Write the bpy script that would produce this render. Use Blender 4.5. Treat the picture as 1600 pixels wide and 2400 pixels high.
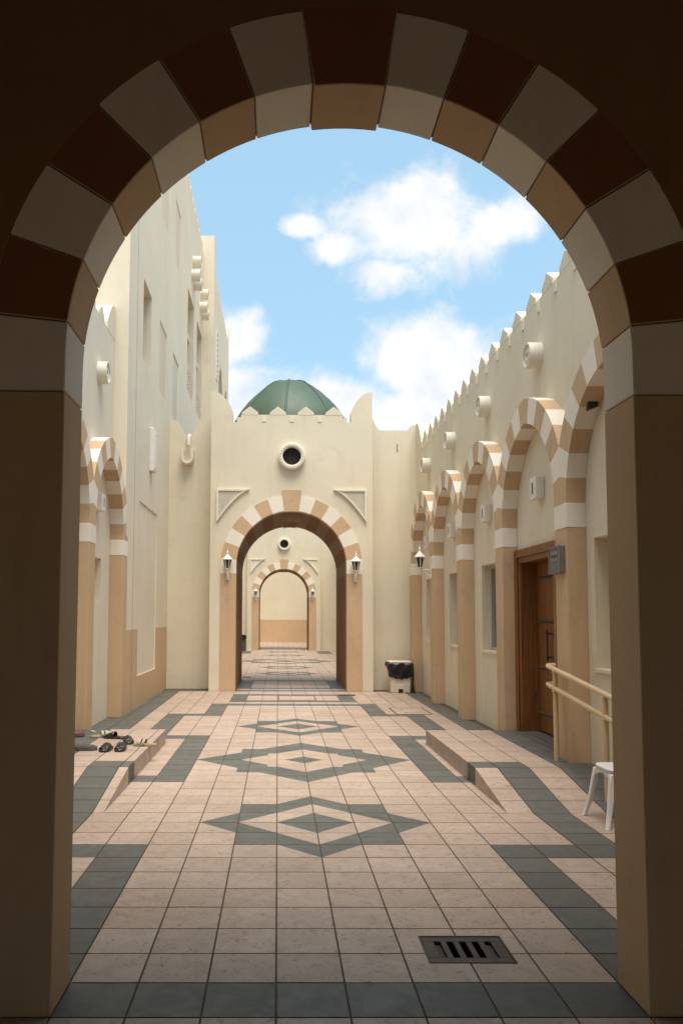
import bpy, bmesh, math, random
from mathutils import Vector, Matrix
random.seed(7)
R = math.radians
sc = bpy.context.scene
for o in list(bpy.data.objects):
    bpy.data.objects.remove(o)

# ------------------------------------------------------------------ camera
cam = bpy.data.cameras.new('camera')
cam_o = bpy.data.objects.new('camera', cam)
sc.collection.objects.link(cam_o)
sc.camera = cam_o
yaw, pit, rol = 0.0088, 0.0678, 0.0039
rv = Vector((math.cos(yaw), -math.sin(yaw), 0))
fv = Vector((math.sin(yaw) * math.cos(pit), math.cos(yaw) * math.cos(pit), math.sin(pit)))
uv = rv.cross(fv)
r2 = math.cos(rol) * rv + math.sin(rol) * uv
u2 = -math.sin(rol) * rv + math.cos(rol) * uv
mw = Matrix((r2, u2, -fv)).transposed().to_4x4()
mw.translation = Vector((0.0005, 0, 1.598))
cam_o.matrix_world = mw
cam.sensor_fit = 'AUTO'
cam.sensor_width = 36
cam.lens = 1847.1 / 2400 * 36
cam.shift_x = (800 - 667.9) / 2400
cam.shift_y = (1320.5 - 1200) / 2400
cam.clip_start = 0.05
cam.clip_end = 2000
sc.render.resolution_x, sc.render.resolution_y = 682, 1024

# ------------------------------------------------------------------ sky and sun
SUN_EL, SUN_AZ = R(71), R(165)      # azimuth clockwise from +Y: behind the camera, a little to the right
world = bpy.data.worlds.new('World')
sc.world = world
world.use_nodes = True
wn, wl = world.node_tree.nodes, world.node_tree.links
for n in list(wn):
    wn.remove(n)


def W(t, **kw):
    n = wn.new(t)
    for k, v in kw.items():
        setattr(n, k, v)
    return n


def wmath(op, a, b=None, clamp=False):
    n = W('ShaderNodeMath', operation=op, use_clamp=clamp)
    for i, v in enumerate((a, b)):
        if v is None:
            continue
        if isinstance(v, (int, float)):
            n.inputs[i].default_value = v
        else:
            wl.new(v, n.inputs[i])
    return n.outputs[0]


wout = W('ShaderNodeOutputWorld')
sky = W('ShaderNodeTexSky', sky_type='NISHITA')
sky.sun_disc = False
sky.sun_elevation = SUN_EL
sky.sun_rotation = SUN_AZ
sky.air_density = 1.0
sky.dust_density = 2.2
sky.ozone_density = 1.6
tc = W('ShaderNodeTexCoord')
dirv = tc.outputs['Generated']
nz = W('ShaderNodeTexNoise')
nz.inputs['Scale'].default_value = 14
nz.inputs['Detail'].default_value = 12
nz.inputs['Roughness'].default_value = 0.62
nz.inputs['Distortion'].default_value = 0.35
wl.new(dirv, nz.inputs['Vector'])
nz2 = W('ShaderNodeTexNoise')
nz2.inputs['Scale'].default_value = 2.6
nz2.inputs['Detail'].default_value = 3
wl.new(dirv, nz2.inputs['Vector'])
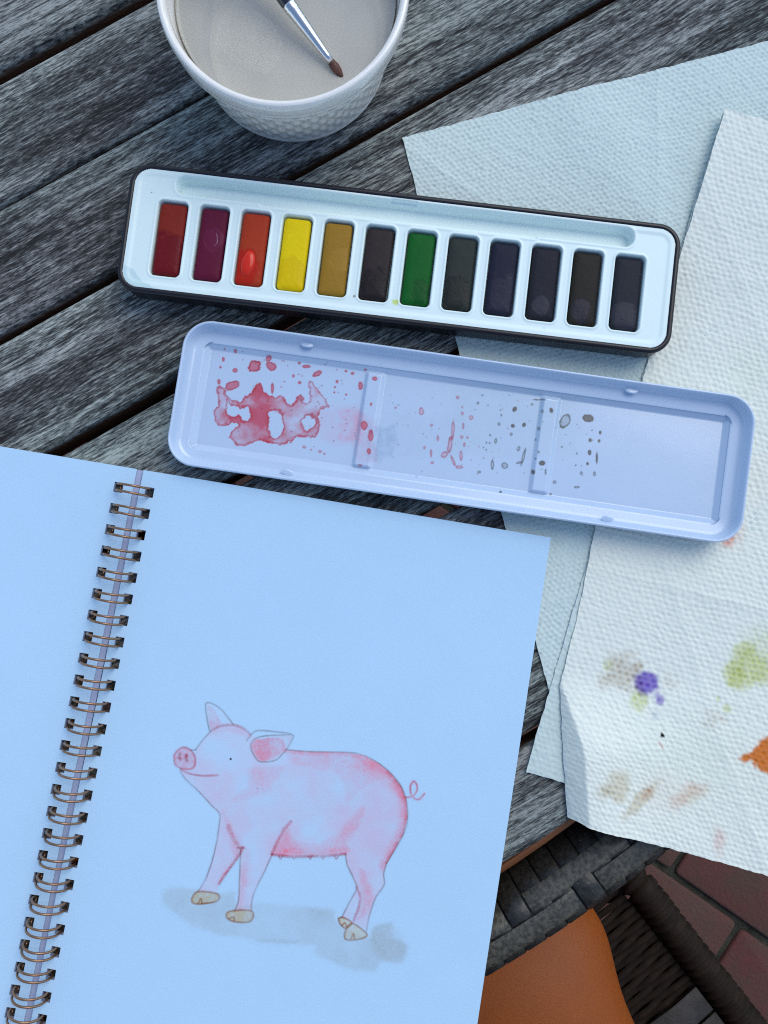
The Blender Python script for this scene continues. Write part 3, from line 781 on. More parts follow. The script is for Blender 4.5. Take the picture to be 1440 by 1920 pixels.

════════════════

#### Task statement
Transcribe the complete set of entries verbatim. No pictures belong in the copy.

#### Output for this exercise
Write the bpy script that would produce this render. Use Blender 4.5. Treat the picture as 1600 pixels wide and 2400 pixels high.
import bpy, bmesh, math, random
from mathutils import Vector, Matrix
random.seed(7)
R = math.radians
sc = bpy.context.scene
for o in list(bpy.data.objects):
    bpy.data.objects.remove(o)

# ------------------------------------------------------------------ camera
cam = bpy.data.cameras.new('camera')
cam_o = bpy.data.objects.new('camera', cam)
sc.collection.objects.link(cam_o)
sc.camera = cam_o
yaw, pit, rol = 0.0088, 0.0678, 0.0039
rv = Vector((math.cos(yaw), -math.sin(yaw), 0))
fv = Vector((math.sin(yaw) * math.cos(pit), math.cos(yaw) * math.cos(pit), math.sin(pit)))
uv = rv.cross(fv)
r2 = math.cos(rol) * rv + math.sin(rol) * uv
u2 = -math.sin(rol) * rv + math.cos(rol) * uv
mw = Matrix((r2, u2, -fv)).transposed().to_4x4()
mw.translation = Vector((0.0005, 0, 1.598))
cam_o.matrix_world = mw
cam.sensor_fit = 'AUTO'
cam.sensor_width = 36
cam.lens = 1847.1 / 2400 * 36
cam.shift_x = (800 - 667.9) / 2400
cam.shift_y = (1320.5 - 1200) / 2400
cam.clip_start = 0.05
cam.clip_end = 2000
sc.render.resolution_x, sc.render.resolution_y = 682, 1024

# ------------------------------------------------------------------ sky and sun
SUN_EL, SUN_AZ = R(71), R(165)      # azimuth clockwise from +Y: behind the camera, a little to the right
world = bpy.data.worlds.new('World')
sc.world = world
world.use_nodes = True
wn, wl = world.node_tree.nodes, world.node_tree.links
for n in list(wn):
    wn.remove(n)


def W(t, **kw):
    n = wn.new(t)
    for k, v in kw.items():
        setattr(n, k, v)
    return n


def wmath(op, a, b=None, clamp=False):
    n = W('ShaderNodeMath', operation=op, use_clamp=clamp)
    for i, v in enumerate((a, b)):
        if v is None:
            continue
        if isinstance(v, (int, float)):
            n.inputs[i].default_value = v
        else:
            wl.new(v, n.inputs[i])
    return n.outputs[0]


wout = W('ShaderNodeOutputWorld')
sky = W('ShaderNodeTexSky', sky_type='NISHITA')
sky.sun_disc = False
sky.sun_elevation = SUN_EL
sky.sun_rotation = SUN_AZ
sky.air_density = 1.0
sky.dust_density = 2.2
sky.ozone_density = 1.6
tc = W('ShaderNodeTexCoord')
dirv = tc.outputs['Generated']
nz = W('ShaderNodeTexNoise')
nz.inputs['Scale'].default_value = 14
nz.inputs['Detail'].default_value = 12
nz.inputs['Roughness'].default_value = 0.62
nz.inputs['Distortion'].default_value = 0.35
wl.new(dirv, nz.inputs['Vector'])
nz2 = W('ShaderNodeTexNoise')
nz2.inputs['Scale'].default_value = 2.6
nz2.inputs['Detail'].default_value = 3
wl.new(dirv, nz2.inputs['Vector'])
The Blender Python script for this scene continues. Write part 3, from line 781 on. More parts follow. The script is for Blender 4.5. Take the picture to be 1440 by 1920 pixels.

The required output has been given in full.